THE Central Corridor Transit Transport Facilitation Agency (CCTTFA) is engaging the DR Congo and Uganda to harmonise road user charges after Tanzania, Rwanda and Burundi agreed to lower the fee to 152 US dollars.
"We are still engaging DR Congo and Uganda to see how we can harmonise the charges," he said on the sidelines of a regional workshop organised by UNCTAD and CCTTFA to support the agency and Central Corridor member states to develop and implement a sustainable Freight Transport Strategy. Cross-border traders are complaining high road user charges in some Central Corridor member states are inflating transport costs which account for 40 per cent of prices of imported products in the region.
Capt. Dukundane said they were also engaging DR Congo authorities to harmonise visa fee across the border of the vast Central African country which borders Uganda, Rwanda, Burundi, Tanzania and Zambia on its western border. He said visa fee Tanzania and Uganda nationals entering the Democratic Republic of Congo (DRC) has been reduced by 50 per cent from 100 US dollars to 50 US dollars.
Efforts are ongoing to harmonise and better off the practice across all partner states, he said.
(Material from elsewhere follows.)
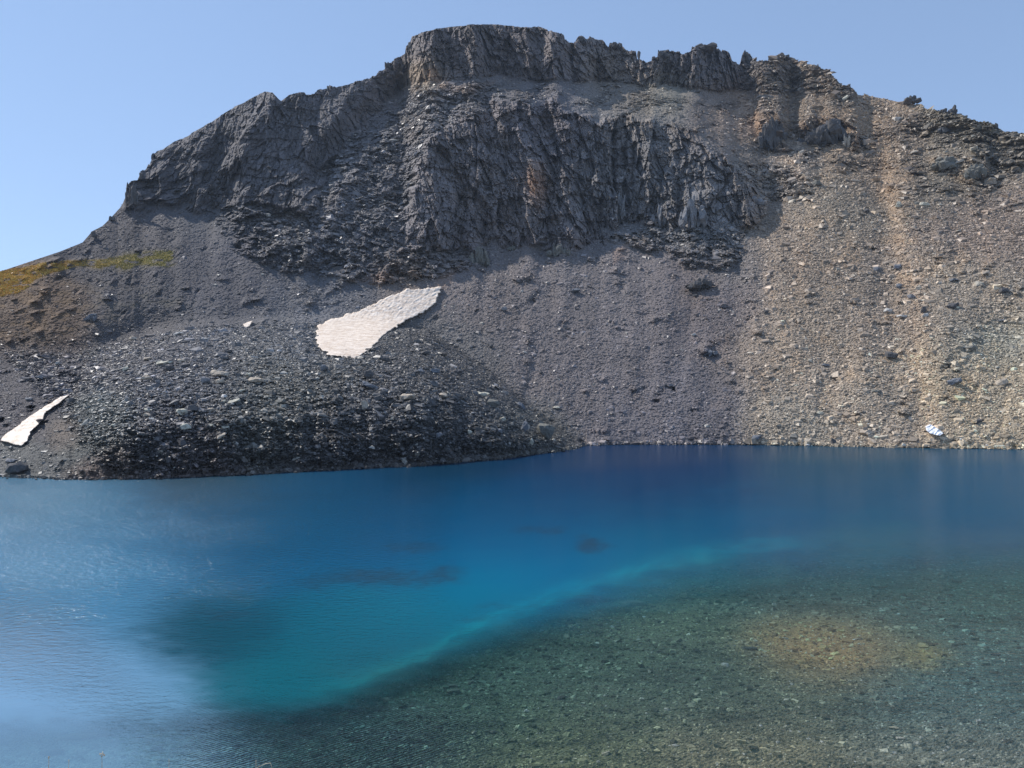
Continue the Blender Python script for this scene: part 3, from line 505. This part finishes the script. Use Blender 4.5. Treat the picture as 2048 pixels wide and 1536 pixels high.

According to him, partner states were enjoying benefits of improved transport infrastructure and efficiency that have contributed to reducing transit time and cost of transport.
Truck transit time from Dar es Salaam to Kigali, Bujumbura, Kampala, Bukavu and Goma has dropped from an average of one week in 2012 to between three to four days in 2017, he said. "About 95 per cent of Central Corridor regional road networks are in a perfect condition.
Weighbridges, Customs centres and police checkpoints for transit trucks have been reduced from above 40 to merely 3 on Tanzania side saving more than 70 per cent of weighbridge crossing time," he said.